The declines came despite a USDA report that was initially friendly, as production estimates for the 2014/15 US crop came in below expectations.
The USDA pegged 2014/15 US soybean production at 3.93 billion bushels, with a yield of 174.2 bushels an acre, which was record large and an increase from the September report. But, it was below expectations calling for a yield of 47.6 bushels an acre and production of 3.98 billion bushels.
Some of the weakness in the market was linked to a pickup in farmer selling in the US and pressure from the advancing US harvest, analysts said.
Good planting progress for the South American soybean crop and expectations that soybean exports out of Brazil will be record large in 2014 added to the bearish tone.

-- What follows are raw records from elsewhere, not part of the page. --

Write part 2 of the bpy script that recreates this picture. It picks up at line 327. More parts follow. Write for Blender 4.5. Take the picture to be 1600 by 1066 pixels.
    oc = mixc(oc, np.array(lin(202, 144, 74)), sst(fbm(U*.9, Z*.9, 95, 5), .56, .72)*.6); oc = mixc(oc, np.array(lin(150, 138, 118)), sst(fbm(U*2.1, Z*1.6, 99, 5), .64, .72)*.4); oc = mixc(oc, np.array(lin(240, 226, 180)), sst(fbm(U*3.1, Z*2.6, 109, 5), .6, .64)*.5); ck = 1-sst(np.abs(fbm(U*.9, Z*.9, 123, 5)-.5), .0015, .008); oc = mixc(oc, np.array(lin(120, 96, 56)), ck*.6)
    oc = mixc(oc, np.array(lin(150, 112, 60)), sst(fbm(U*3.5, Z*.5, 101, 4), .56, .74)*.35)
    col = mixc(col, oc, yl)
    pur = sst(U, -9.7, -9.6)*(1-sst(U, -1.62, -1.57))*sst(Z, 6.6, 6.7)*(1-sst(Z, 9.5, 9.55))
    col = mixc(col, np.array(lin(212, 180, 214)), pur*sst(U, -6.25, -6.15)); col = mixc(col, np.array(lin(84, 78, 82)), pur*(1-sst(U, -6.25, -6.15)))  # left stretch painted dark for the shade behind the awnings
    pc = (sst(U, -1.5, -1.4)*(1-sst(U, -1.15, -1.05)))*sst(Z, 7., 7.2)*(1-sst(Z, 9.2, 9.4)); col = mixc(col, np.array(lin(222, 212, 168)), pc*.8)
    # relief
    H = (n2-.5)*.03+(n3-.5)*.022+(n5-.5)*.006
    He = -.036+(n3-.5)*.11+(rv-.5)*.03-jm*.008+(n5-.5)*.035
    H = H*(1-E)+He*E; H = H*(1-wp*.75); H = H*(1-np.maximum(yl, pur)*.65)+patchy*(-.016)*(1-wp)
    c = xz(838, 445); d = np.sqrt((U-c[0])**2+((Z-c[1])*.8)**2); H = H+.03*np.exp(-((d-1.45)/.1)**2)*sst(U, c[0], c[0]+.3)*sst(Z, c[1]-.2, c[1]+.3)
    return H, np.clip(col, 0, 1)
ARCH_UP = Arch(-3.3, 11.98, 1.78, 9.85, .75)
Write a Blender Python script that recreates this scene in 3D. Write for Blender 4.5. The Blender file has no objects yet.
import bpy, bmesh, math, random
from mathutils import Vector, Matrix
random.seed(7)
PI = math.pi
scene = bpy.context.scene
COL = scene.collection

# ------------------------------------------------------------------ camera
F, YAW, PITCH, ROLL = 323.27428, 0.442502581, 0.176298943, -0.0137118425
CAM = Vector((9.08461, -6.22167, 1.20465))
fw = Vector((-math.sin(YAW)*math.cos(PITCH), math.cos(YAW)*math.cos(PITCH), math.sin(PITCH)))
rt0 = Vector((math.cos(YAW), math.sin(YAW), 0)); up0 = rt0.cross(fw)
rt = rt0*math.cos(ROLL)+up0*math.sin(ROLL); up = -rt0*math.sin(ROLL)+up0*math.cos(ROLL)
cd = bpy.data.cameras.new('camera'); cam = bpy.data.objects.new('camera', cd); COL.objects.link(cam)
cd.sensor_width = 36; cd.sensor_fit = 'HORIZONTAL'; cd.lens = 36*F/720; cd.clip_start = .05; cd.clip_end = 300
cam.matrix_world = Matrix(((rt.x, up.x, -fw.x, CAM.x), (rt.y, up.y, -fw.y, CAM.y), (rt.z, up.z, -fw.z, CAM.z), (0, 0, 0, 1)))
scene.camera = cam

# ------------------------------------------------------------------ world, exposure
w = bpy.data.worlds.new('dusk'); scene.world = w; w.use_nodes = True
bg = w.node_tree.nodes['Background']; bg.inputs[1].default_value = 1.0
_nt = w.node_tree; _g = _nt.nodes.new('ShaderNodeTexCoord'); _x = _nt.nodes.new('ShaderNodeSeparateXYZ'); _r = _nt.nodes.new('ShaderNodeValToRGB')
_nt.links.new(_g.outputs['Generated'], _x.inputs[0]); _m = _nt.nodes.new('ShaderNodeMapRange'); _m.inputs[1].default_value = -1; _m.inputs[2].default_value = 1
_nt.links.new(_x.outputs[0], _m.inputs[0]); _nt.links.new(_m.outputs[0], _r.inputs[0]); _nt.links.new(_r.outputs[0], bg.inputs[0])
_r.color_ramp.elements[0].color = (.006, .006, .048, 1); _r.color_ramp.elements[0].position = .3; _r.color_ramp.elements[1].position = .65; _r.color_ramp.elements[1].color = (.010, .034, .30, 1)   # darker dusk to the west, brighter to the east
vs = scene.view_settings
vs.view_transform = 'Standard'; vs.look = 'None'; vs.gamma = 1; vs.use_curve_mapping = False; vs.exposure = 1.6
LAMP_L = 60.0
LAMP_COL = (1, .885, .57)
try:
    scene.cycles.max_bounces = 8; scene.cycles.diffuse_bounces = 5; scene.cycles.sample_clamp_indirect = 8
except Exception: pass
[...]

SOYOIL futures finished sharply lower on Friday, taking some direction from the weakness in Chicago soybean and Malaysian palm oil futures, traders said.
SOYMEAL futures were weaker, following the softness in soybeans, brokers said.
CORN futures in Chicago settled sharply lower, seeing losses of seven to 11 cents US per bushel on Friday.
Some of the softness was linked to the USDA’s increased production estimates for the 2014/15 US corn crop, though the trade was expecting even larger projections, analysts said.
The USDA pegged 2014/15 US corn production at 14.48 billion bushels, with average pre-report guesses at 14.52 billion bushels. In September, the crop was estimated at 14.40 billion bushels.
Spillover pressure from the weakness in soybeans and expectations of large South American corn production this year also weighed on corn prices.
WHEAT futures were mixed in the US, with Kansas City and Chicago and Minneapolis futures finishing unchanged to six cents US per bushel higher. Minneapolis futures were unchanged to three cents US per bushel lower.
Domestic and global ending stocks of wheat were pegged lower than expected in the USDA’s monthly report, which sent some prices higher. The USDA pegged US 2014/15 ending stocks at 654 million bushels, down from 698 million bushels last month. Pre-report estimates called for ending stocks to be at 704 million bushels.
World ending stocks were estimated at 192.6 million bushels for 2014/15, which compares with pre-report guesses of 196.8 million bushels.
Ongoing worries about dry conditions in Australia and Brazil were also supportive, though beneficial rainfall expected for newly planted US winter wheat crops this weekend was bearish.
• The USDA lowered their wheat production estimates slightly for Argentina, Australia, Canada, North Africa, Kazakhstan, and FSU-12. They also upped production estimates slightly for wheat in EU-27, Pakistan, India and Ukraine. Estimates for wheat production in Brazil, China, Mideast, and Russia were left unchanged.
• FranceAgriMer, France’s farm office, estimated that soft wheat ending stocks for 2014/15 will total 4.4 million tonnes, the highest in 10 years.
• Harvested area for wheat in Russia was lowered by the country’s government, meaning production won’t like top 58.5 million tonnes this season, according to reports.